Ein Problem stellt sich jedoch, wenn die FINMA die zuständige Strafbehörde gemäss Art. 38 Abs. 3 FINMAG über ihr bekannte Straftaten informiert. Eine Person, die der Marktmanipulation (rechtswidrige Handlung im Sinne von Art. 143 LIMF) beschuldigt wird und mit der FINMA zusammenarbeitet, könnte anschliessend der Kursmanipulation (Straftatbestand gemäss Art. 155 LIMF) beschuldigt werden. Die überwiegende Lehre vertritt daher überzeugend die Auffassung, dass die Informationen, die die FINMA aufgrund der Mitwirkungspflicht der beaufsichtigten Person erhält, im Strafverfahren unberücksichtigt bleiben müssen (vgl. insbesondere CR CP II-Rutschmann/Lubishtani, Art. 155 LIMF N 77). Eine gegenteilige Lösung würde bedeuten, eine Person zu zwingen, sich selbst einer Straftat zu bezichtigen, was mit Art. 6 EMRK unvereinbar ist.

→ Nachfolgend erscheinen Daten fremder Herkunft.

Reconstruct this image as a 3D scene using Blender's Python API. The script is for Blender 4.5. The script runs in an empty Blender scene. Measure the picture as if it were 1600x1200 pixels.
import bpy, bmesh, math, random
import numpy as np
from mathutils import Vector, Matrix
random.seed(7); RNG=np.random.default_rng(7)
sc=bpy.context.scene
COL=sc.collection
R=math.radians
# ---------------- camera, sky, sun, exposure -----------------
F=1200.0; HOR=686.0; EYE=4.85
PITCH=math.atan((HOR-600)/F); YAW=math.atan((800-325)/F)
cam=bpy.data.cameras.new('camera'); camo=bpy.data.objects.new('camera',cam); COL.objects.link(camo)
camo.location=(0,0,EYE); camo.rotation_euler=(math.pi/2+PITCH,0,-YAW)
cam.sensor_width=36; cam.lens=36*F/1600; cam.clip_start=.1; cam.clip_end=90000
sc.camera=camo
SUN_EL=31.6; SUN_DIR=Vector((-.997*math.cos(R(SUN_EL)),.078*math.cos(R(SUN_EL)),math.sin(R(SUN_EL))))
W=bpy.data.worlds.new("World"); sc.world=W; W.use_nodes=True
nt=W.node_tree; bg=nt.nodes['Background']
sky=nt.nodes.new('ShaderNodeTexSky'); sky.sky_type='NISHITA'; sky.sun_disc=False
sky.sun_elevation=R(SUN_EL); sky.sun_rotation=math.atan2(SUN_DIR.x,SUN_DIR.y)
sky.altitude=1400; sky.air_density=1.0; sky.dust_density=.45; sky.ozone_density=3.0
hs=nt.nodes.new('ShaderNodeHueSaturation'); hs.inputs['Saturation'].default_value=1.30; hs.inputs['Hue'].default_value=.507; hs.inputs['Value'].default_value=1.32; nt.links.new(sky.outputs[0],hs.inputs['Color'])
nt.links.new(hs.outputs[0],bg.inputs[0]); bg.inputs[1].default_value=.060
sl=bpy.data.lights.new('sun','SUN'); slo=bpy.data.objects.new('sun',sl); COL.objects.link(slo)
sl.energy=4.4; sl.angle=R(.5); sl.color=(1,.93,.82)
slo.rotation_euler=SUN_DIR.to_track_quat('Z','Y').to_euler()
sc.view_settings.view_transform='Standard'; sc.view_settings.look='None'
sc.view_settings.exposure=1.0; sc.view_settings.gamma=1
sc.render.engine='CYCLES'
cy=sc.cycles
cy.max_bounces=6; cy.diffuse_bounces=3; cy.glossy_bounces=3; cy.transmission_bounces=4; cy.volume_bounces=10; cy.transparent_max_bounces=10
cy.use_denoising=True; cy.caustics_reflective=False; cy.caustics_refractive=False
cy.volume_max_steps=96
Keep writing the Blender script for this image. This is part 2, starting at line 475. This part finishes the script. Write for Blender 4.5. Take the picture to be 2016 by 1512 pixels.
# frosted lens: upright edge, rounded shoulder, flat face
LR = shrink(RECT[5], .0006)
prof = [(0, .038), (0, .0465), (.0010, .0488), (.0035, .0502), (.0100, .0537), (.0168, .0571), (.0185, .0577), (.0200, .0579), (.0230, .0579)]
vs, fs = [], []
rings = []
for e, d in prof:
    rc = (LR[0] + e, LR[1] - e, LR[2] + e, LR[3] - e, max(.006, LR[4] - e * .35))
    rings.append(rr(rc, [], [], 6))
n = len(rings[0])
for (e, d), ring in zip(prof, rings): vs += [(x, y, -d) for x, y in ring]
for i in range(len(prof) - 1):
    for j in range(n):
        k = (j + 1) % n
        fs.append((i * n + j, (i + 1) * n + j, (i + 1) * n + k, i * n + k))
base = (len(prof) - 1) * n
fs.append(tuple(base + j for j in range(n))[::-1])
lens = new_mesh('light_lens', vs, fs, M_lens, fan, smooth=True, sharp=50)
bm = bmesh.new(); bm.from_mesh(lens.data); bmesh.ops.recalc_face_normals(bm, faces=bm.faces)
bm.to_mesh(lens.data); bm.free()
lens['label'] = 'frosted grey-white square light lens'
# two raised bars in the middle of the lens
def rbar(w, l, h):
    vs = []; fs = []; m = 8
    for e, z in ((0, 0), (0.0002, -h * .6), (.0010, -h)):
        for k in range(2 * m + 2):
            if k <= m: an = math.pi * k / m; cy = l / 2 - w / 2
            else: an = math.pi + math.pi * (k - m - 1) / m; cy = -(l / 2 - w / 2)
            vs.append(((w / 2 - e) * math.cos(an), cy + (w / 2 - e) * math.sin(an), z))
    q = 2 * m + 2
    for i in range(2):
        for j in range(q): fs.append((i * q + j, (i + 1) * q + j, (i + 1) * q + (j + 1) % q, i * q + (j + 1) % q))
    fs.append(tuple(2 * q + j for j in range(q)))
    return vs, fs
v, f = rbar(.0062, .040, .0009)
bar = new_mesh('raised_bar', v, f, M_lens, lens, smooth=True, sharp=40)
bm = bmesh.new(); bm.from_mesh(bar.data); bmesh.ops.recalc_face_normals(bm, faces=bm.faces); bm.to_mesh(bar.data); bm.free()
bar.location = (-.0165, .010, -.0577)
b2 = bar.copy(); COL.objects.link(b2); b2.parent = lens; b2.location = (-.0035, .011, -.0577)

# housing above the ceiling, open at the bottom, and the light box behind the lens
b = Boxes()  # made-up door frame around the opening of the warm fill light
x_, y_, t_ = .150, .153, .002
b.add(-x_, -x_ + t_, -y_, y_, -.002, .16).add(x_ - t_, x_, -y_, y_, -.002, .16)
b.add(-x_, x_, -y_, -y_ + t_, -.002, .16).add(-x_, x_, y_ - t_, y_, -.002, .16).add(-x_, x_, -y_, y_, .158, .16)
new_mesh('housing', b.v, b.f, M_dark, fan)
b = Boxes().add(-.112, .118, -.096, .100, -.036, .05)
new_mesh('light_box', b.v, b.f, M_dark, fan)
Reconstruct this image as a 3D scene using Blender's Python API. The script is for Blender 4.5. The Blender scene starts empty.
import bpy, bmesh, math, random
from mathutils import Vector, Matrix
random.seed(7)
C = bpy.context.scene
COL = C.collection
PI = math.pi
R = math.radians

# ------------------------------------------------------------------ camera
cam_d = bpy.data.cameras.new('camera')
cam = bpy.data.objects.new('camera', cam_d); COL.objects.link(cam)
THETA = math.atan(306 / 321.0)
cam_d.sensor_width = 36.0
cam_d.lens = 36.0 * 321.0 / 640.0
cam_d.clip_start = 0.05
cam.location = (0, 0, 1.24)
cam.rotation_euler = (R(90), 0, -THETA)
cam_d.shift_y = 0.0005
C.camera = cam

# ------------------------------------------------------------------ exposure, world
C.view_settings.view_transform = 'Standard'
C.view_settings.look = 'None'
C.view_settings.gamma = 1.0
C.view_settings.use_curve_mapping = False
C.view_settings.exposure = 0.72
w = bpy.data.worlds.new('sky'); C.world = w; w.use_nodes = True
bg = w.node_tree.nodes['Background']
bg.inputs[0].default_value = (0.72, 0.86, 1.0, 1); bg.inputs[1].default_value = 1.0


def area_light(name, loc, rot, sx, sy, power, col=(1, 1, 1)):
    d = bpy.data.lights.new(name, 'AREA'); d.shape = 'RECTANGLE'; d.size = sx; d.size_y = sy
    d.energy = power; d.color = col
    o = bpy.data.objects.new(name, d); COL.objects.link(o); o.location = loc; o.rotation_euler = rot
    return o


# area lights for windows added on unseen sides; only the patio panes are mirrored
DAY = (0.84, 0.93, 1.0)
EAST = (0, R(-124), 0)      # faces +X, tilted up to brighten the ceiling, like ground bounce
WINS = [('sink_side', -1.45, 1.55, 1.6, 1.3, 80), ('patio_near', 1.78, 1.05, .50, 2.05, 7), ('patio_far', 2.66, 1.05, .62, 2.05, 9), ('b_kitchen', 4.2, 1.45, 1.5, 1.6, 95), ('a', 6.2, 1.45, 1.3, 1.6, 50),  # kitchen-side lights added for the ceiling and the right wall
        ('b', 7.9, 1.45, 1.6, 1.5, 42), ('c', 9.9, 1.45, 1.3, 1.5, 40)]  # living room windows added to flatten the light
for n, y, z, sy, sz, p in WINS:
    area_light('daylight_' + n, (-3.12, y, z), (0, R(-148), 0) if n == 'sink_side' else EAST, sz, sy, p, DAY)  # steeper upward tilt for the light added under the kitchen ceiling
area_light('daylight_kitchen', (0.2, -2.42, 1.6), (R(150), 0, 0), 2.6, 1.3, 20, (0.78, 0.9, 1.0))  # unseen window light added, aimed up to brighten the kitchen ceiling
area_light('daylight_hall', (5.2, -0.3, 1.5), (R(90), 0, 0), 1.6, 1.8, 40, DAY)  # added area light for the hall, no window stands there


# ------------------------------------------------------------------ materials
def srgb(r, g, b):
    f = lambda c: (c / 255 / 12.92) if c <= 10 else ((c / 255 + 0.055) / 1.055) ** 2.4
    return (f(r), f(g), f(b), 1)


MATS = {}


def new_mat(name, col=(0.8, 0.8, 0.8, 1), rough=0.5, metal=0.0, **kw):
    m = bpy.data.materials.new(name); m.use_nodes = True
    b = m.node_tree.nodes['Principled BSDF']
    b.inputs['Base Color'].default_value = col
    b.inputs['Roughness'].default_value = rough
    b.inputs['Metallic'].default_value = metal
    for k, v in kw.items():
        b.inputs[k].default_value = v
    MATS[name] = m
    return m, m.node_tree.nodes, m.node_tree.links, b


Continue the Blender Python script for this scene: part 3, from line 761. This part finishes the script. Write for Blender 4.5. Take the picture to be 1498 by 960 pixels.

Der EuGH nutzt dieses Urteil, um zu betonen, dass die Rechtsprechung zum Recht, nicht zur eigenen Strafverfolgung beizutragen, je nachdem, ob es sich um eine natürliche oder juristische Person handelt, unterschiedlich anzuwenden ist. Das Bundesgericht, das von der überwiegenden Lehre kritisiert wird, ist ebenfalls der Ansicht, dass der Grundsatz nemo tenetur für juristische Personen weniger streng gilt (siehe kürzlich das Urteil 2C_342/2020 c. 2.3). Der EGMR hat sich zu dieser Frage noch nicht geäussert. Es bleibt zu hoffen, dass er bald Gelegenheit haben wird, zu entscheiden, dass das Recht, sich nicht selbst belasten zu müssen, das zum « Kern des Begriffs des fairen Verfahrens » gehört, unterschiedslos für natürliche und juristische Personen gilt.